Revolutionary layered material could control its own conductivity

Written By: Jason Daley

In a breakthrough that could expand the capabilities of next-generation electronics, a University of Wisconsin-Madison engineering team has discovered a new bilayer 2D crystalline material that is both superconducting and ferroelectric.

An electric current can exist indefinitely in a superconducting material, which has no electrical resistance. A ferroelectric material has a spontaneous electric polarization, and applying an electric field to the material can flip that polarization. Ordinarily, these two unique properties cannot coexist: the electrons that pair up and enable superconductivity preclude any potential polarization.

Synthesized and tested by a team led by Daniel Rhodes, an assistant professor of materials science and engineering at UW-Madison, the material is the first to demonstrate these two properties occurring together. He and his colleagues describe the advance in the January 2023 issue of the journal Nature.
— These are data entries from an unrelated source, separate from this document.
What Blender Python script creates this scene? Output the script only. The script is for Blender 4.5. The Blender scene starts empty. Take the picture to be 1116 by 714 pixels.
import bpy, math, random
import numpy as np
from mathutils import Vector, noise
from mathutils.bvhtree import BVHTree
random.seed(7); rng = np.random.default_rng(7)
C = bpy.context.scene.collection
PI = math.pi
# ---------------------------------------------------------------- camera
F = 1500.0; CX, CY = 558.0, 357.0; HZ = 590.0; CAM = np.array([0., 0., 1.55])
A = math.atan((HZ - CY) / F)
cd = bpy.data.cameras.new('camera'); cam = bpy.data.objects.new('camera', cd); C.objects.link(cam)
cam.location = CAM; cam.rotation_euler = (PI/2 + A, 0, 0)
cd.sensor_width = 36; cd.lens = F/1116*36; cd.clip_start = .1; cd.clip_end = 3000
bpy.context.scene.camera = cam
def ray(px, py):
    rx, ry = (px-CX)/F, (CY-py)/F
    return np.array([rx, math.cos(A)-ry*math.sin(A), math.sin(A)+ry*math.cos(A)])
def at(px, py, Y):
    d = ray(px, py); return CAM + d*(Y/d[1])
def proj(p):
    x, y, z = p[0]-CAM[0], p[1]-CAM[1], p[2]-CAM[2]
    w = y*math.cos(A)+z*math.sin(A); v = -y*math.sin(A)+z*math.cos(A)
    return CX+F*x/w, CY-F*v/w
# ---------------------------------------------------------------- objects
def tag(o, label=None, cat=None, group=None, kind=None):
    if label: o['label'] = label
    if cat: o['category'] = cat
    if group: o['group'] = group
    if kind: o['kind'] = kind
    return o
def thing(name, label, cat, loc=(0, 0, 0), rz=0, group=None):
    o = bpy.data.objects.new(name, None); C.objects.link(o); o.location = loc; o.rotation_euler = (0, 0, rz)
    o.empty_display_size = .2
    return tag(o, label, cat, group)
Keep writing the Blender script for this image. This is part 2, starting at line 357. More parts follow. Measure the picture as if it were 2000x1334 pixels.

In 2004, researchers synthesized the first 2D material, graphene, by pulling tape off graphite, a material best known as pencil lead. Since then, researchers—including Rhodes, who is a world expert on crystal synthesis of this unique family of materials—have developed many other 2D crystals, which are often arranged in a one-atom-thick lattice. Many of these ultrathin materials have novel properties that include superconductivity or ferroelectricity.

In his research, Rhodes investigated the 2D superconductor molybdenum ditelluride (MoTe2). During his time as a postdoctoral researcher at Columbia University, he investigated single layers of molybdenum ditelluride, and discovered that it was a 2D superconductor. However, this time, when he stacked two layers on top of each other, he found that the bilayer molybdenum ditelluride took on new properties. “Not only did it end up being a two-dimensional superconductor, it also ended up being ferroelectric,” he says. “Those two properties have never been seen coupled together in a singular material in the same ground state ever before.”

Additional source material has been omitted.